En daar schort het momenteel aan. De huidige man in het Élysée, Emmanuel Macron, begon volgens de Franse traditie bevlogen en met veel opgeklopte retoriek. Van al die geweldige plannen, visies en vergezichten komt even gebruikelijk zelden iets terecht. De klad kwam er bij Macron al in zijn tweede jaar, 2018, in toen de gele hesjes in opstand kwamen. Sindsdien is zijn presidentschap een moeizame klauterpartij tegen een steile en gladde berg. Twee jaar geleden werd hij herkozen, maar zijn voorsprong op de rechts-populistische Marine Le Pen was verontrustend klein. Le Pen zou over drie jaar wel eens president kunnen worden.
Het bericht uit Berlijn stemt niet vrolijker. Kanselier Olaf Scholz is de kleurloze aanvoerder van een coalitie van zijn eigen sociaaldemocraten, Groenen en liberalen, die naar de partijkleuren de ‘Ampel’ (verkeers- of stoplicht, wat u wil) wordt genoemd. Die coalitie bakt er niet veel van en geldt als de zwakste sinds de oorlog. Scholz zelf krijgt de slechtste rapportcijfers ooit. Een kleine 70 (!) procent van de kiezers is volgens de peilingen ontevreden over de kanselier. Even leek het erop dat hij uit het juiste hout was gesneden, toen hij na de Russische inval in Oekraïne, een zeker voor zijn doen krachtige rede hield. Daar was hijzelf zo tevreden over dat daarna niet veel meer uit zijn handen is gekomen. En net als in Frankrijk zijn in Duitsland de ultrarechtse populisten, de Alternative für Deutschland (AfD), op weg in een onstuitbaar lijkende opmars.
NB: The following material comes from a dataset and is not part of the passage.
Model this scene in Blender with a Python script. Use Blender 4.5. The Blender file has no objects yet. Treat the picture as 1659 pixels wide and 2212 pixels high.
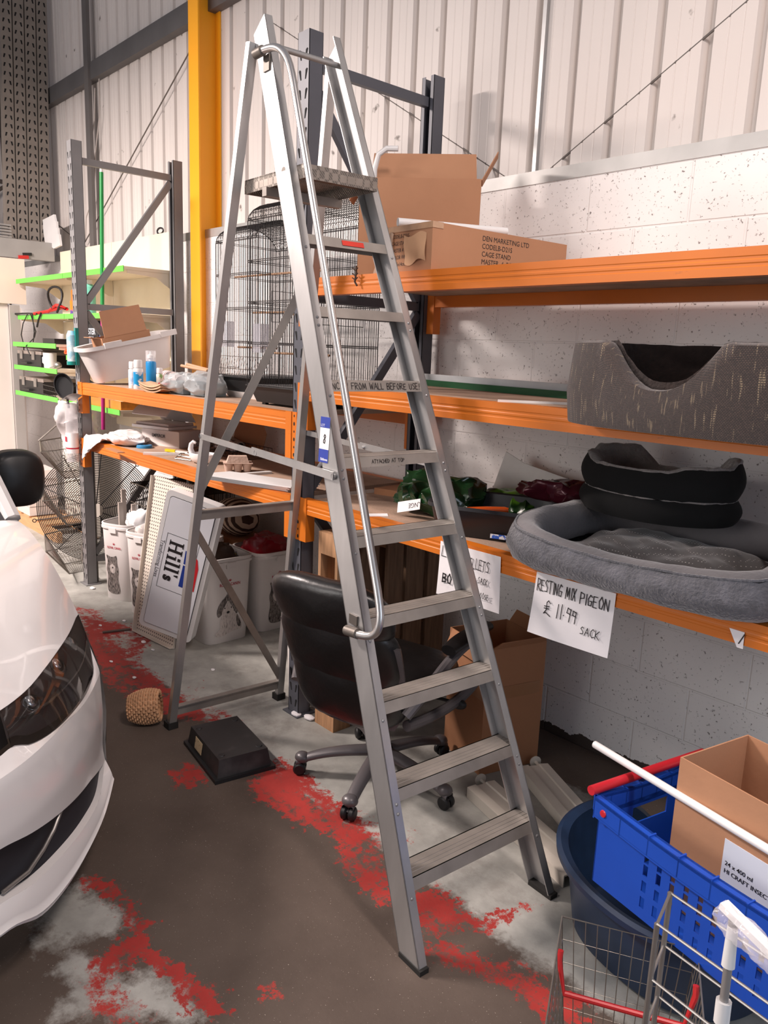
import bpy, bmesh, math, random
import numpy as np
from mathutils import Vector, Matrix, noise
random.seed(7)
SC = bpy.context.scene
COL = SC.collection
PI = math.pi

# ------------------------------------------------------------------ camera
FPX, YAW, PIT, ROL, CAMH = 1690.474, -0.837135, -0.201202, 0.038855, 1.72837
_F = Vector((math.sin(YAW)*math.cos(PIT), math.cos(YAW)*math.cos(PIT), math.sin(PIT)))
_r = Vector((math.cos(YAW), -math.sin(YAW), 0)); _u = _r.cross(_F)
_R = _r*math.cos(ROL) + _u*math.sin(ROL); _U = _u*math.cos(ROL) - _r*math.sin(ROL)
_C = Vector((0, 0, CAMH))
cd = bpy.data.cameras.new('camera'); cam = bpy.data.objects.new('camera', cd); COL.objects.link(cam)
cam.matrix_world = Matrix(((_R.x, _U.x, -_F.x, _C.x), (_R.y, _U.y, -_F.y, _C.y), (_R.z, _U.z, -_F.z, _C.z), (0, 0, 0, 1)))
cd.sensor_fit = 'HORIZONTAL'; cd.sensor_width = 36.0; cd.lens = 36.0*FPX/1659; cd.clip_start = 0.05
SC.camera = cam

# ------------------------------------------------------------------ light
SC.view_settings.view_transform = 'Standard'; SC.view_settings.look = 'None'
SC.view_settings.gamma = 1; SC.view_settings.use_curve_mapping = False
SC.view_settings.exposure = 0.0
wd = bpy.data.worlds.new('world'); SC.world = wd; wd.use_nodes = True
wd.node_tree.nodes['Background'].inputs[0].default_value = (0.62, 0.62, 0.70, 1)
wd.node_tree.nodes['Background'].inputs[1].default_value = 0.38

def lamp(loc, sx, sy, power, col, aim=None):
    l = bpy.data.lights.new('lamp', 'AREA'); l.shape = 'RECTANGLE'; l.size = sx; l.size_y = sy
    l.energy = power; l.color = col
    o = bpy.data.objects.new('lamp', l); COL.objects.link(o); o.location = loc
    if aim is not None:
        d = Vector(aim)-Vector(loc); o.rotation_euler = d.to_track_quat('-Z', 'Y').to_euler()
    return o
WARM = (1.0, 0.86, 0.80)
lamp((-6.0, -0.9, 4.1), 1.6, 0.35, 690, WARM)
lamp((-2.6, -1.8, 4.7), 1.5, 0.35, 80, WARM)
lamp((0.3, 1.2, 4.5), 1.5, 0.35, 135, WARM)
lamp((2.6, 0.9, 1.7), 1.8, 2.0, 34, (0.74, 0.85, 1.0), aim=(-1.0, 2.6, 1.0))
lamp((-3.4, -5.2, 2.3), 3.2, 2.6, 150, (1.0, 0.94, 0.90), aim=(-2.2, 2.8, 1.0))   # added fill behind the camera to lift the lower walls under the shelves

# ------------------------------------------------------------------ helpers
def lin(c):
    c = c/255.0
    return c/12.92 if c <= .04045 else ((c+.055)/1.055)**2.4
def rgb(*c): return (lin(c[0]), lin(c[1]), lin(c[2]), 1)

def ray(px, py): return _F + _R*((px-829.5)/FPX) - _U*((py-1106)/FPX)
def at(px, py, X=None, Y=None, Z=None):
    d = ray(px, py)
    if X is not None: t = (X-_C.x)/d.x
    elif Y is not None: t = (Y-_C.y)/d.y
    else: t = (Z-_C.z)/d.z
    return _C + d*t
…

Als Macron en Scholz het dus niet blijken te kunnen, is er iemand, ergens die de handschoen wel kan opnemen? Een paar kleinere landen hebben goede regeringsleiders, Denemarken, Estland, maar helaas, ze vertegenwoordigen te kleine landen. De huidige president van de Europese commissie, Ursula von der Leyen, wordt hier en daar geroemd als een krachtig bestuurder. Alleen, ze is een door Duitsland en Frankrijk benoemde functionaris en mist de legitimering door de Europese kiezers. Bovendien ligt de macht bij de Europese Raad, waar de regeringsleiders, en met name die van Duitsland en Frankrijk, de dienst uit maken.
Als het als ‘harde macht’ met Europa maar niet wil lukken, kan Brussel dan niet zijn ‘soft power’ in de strijd werpen? Europa als kampioen van de mensenrechten, koploper bij het klimaatbeleid, bemiddelaar bij grote conflicten en nog meer moois. Helaas is soft power niet iets waar types als Poetin, Xi Jinping of Benjamin Netanyahu van onder de indruk raken. Zonder ‘hard power’ is ‘soft power’ weinig meer dan een vijgenblad, iedereen weet dat je naakt bent. Dus nee: met soft power alleen kom je er niet.
Een harde klap wil wel eens tot bezinning dwingen. Als Donald Trump in november weer in het Witte Huis trekt, zullen de Europeanen toch hun huis op orde moeten brengen. Blijft Kissingers vraag: wie moet je daarvoor bellen?